By Melissa Mansley, RECE


October 1, 2024


The girl went over to the shelf and looked around for a minute before grabbing the 3D hexagon blocks off the shelf. She picked up one block using her palmer grasp and placed it on the floor. She grabbed another block with her right hand, placing it on top of the first block on the floor. She used her verbal communication skills and said, “Miss Missy, I am building a tower.” She focused and concentrated on placing the third block on top so it did not fall off the other two. She said to the educator, “It did not fall, I did it!" Her peers came over to help her build her tower, and she confidently said, “no,” with her eyebrows lifted and communicated to them, “I want to do it myself.” The educator praised the girl for using her verbal communication skills to express that she wanted to do it herself. When she was finished, she placed a 3D triangular prism on top of her tower. 


Belonging: She felt safe and confident enough to let her peers know that she wanted to do it herself. She chose which materials she wanted to use to build a tower, making use of items available to her in the classroom.

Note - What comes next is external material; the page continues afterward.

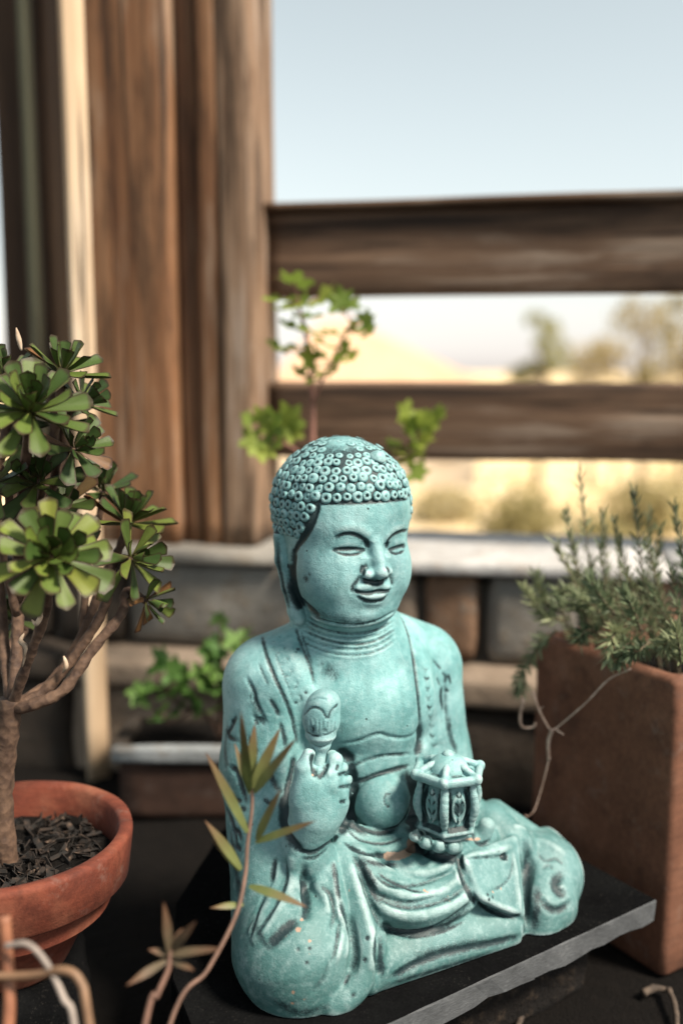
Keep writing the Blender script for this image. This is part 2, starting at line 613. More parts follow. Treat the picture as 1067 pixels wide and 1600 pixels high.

Engagement: She focused her attention on placing the 3D blocks on top of each other so they did not fall, taking notice of how to keep the tower balanced. 

Well-Being: The child used her fine motor skills to build her tower with the blocks. She showed self-regulation skills by communicating to her peers that she wanted to build her own tower.

Expression: She communicated to her peers that she wanted to build her own tower and did not need their help when they asked if they could help her. She used her verbal communication skills to tell the educator that she was building a tower.


Written By Melissa Mansley, RECE


September 4, 2024


The educator asked all of the children to come join the table. The girl was the first one there.  The educator had two bags of play dough. The educator divided the play dough between each child. As the educator distributed the coloured play dough, she asked the girl if she likes the colour purple.  The girl used her verbal communication skills and replied back, “yes.” The educator placed a variety of tools on the table for the children to use to mold and cut the play dough. The girl eagerly grabbed a circle cutter. Next, using her right hand, she grabbed the tool and placed the purple play dough into it, making a circular shape. While she practiced her fine motor skills to manipulate the play dough with the tools, she took turns sharing the tools with their peers. She showed the teacher what she had created by taking the teacher by the hand to the table where she was sitting. After cleanup time, she practiced her personal hygiene skills and washed her hands.


Belonging: The girl showed belonging by feeling safe and included in the activity, where she was able to share the different tools and interact with her peers 

Engagement: She expressed joy and excitement when the educator handed her the play dough and tools. She was able to create what she wanted and showed it off to the educators and peers. 

Well-being: She used her fine motor skills to mold the play dough into shapes to make her art piece. She was able to form connections and include her educator in her accomplishment by bringing her over to show her what she had made.

Expression: The girl practiced her verbal communication skills by saying, “yes,” when asked if she liked purple play dough.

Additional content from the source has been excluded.